The study, titled “A Good Living: Amazon Can and Must Make a Middle-Income Livelihood Possible,” uses U.S. Census data to uncover that warehouse workers in counties where Amazon operates earn 26 percent less than the average monthly earnings for all workers in those counties.
Compared to warehouse workers in counties without Amazon’s presence, warehouse employees in “Amazon counties” earn approximately 18 per cent less, around US$822 less a month. 
“This is precisely what unions have been saying all along: Amazon drags down wages for warehouse workers. Amazon likes to brag about its starting pay- but the reality is that the company puts a decent living out of reach for all warehouse workers in the areas in which it operates. Only a strong union and collective bargaining will change that,” said Christy Hoffman, UNI Global Union’s General Secretary
NELP Senior Researchers and Policy Analysts Irene Tung and Yannett Lathrop authored the study, and they shed light on the substantial influence Amazon’s presence has on lowering average income and urged the multinational tech giant to leverage its resources to offer U.S. workers a path out of financial precarity. 
“Amazon has gotten away with such low pay for incredibly grueling work by taking advantage of people’s economic vulnerability and the lack of job opportunities in many places around the country. But with the vast resources at its disposal, Amazon could instead offer U.S. workers a real lifeline out of insecurity and having to live from hand to mouth,” said Tung.
Amazon’s recent announcement to raise minimum starting pay to US$17 an hour for warehouse workers does address the problems in the report. The authors note that considering inflation, this purported “raise” is less valuable in real terms compared to Amazon’s previous US$16 starting pay in 2022.  

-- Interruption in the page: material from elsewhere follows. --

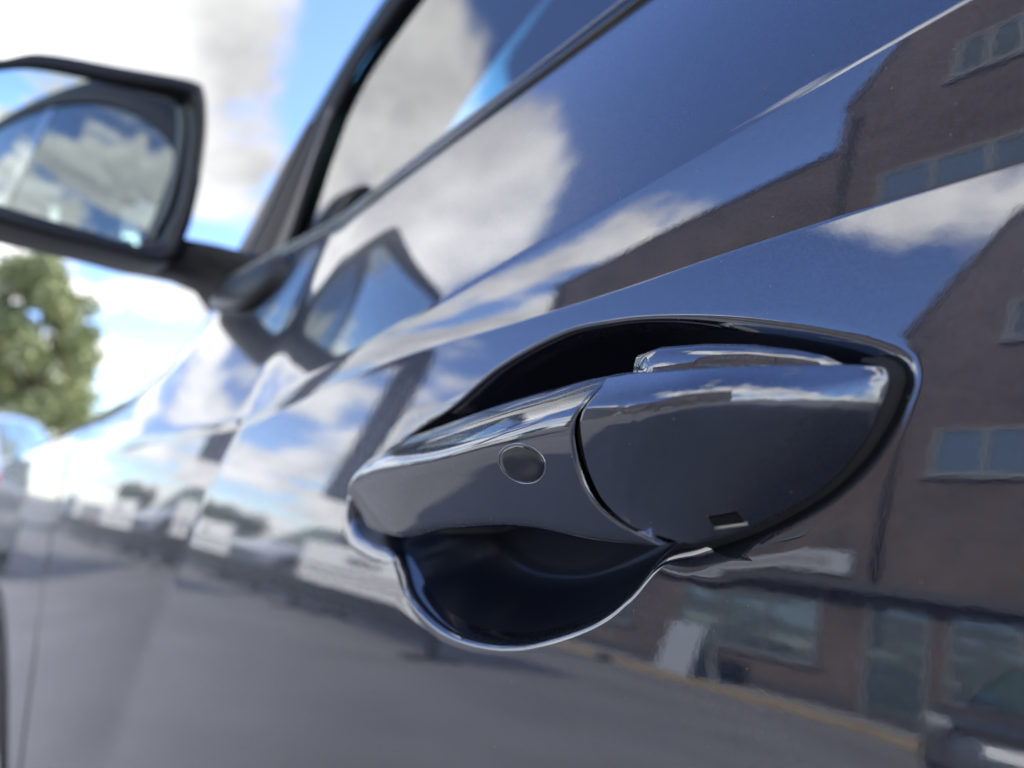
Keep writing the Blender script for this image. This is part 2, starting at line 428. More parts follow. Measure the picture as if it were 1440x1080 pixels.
OPEN = [(-.2347,.0197),(-.2071,.0341),(-.1757,.0426),(-.1525,.0432),(-.1325,.0415),(-.1084,.0375),(-.0884,.0323),(-.0747,.0277),
        (-.0690,.0252),(-0.064,0.0222),(-0.0623,0.0193),(-0.0625,0.016),(-0.064,0.0113),(-0.0661,0.0068),(-0.0689,0.0021),(-0.0721,-0.0019),(-0.0768,-0.0065),(-0.0813,-0.0098),(-0.0869,-0.0132),(-.0955,-.0168),(-.1035,-.0198),(-.1130,-.0228),
        (-.1243,-.026),(-.1345,-.0363),(-.1482,-.0455),(-.1763,-.0561),(-.2023,-.0596),(-.2238,-.0577),(-.2433,-.0505),(-.253,-.0415),
        (-.2598,-.0368),(-.2774,-.0357),(-.295,-.0317),(-.303,-.0216),(-.296,-.0098),(-.267,.0085)]
OUT = catmull(OPEN, 14)
def sdist(x, z):
    """signed distance to the opening's outline, positive inside"""
    P = np.stack([np.ravel(x), np.ravel(z)], 1); A = OUT; B = np.roll(OUT, -1, 0); best = np.full(len(P), 9.)
    ins = np.zeros(len(P), bool)
    for a, b in zip(A, B):
        d = b-a; t = np.clip(((P-a)@d)/(d@d+1e-18), 0, 1); best = np.minimum(best, np.hypot(*(P-a-t[:, None]*d).T))
        c = ((a[1] > P[:, 1]) != (b[1] > P[:, 1])) & (P[:, 0] < (b[0]-a[0])*(P[:, 1]-a[1])/(b[1]-a[1]+1e-18)+a[0]); ins ^= c
    return np.where(ins, best, -best)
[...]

 Additionally, the report illustrates the disproportionate impact of Amazon’s subpar wages on its predominantly Black and Latinx frontline workers, who represent a significant portion of its U.S. workforce. “Amazon’s pay policies may be reinforcing and perpetuating labour market inequities across the U.S.,” Lathrop emphasized. 
In the study, NELP proposes recommendations, urging Amazon to support workers’ rights to organize and to increase pay by at least 25 per cent, which would align worker’s wages closer to a middle-income standard. Additionally, the study calls for transparency from Amazon regarding pay and racial equity data. 
These voices of Amazon employees within the report underscore the urgent need for Amazon to transform its approach to unions and worker welfare. Wendy Taylor, an Amazon warehouse worker, shared her ongoing struggle to make ends meet, emphasizing, “Every day is a struggle…That’s why I’m fighting for a union and joining my coworkers in demanding a raise at Amazon.” 
The report was released in partnership with groups around the country, including ALIGN, Athena Coalition, the Awood Center, Make the Road New Jersey, Missouri Workers Center, Philadelphia Jobs with Justice, the Retail Wholesale and Department Store Union, Warehouse Workers for Justice, Warehouse Workers Resource Center, and United for Respect.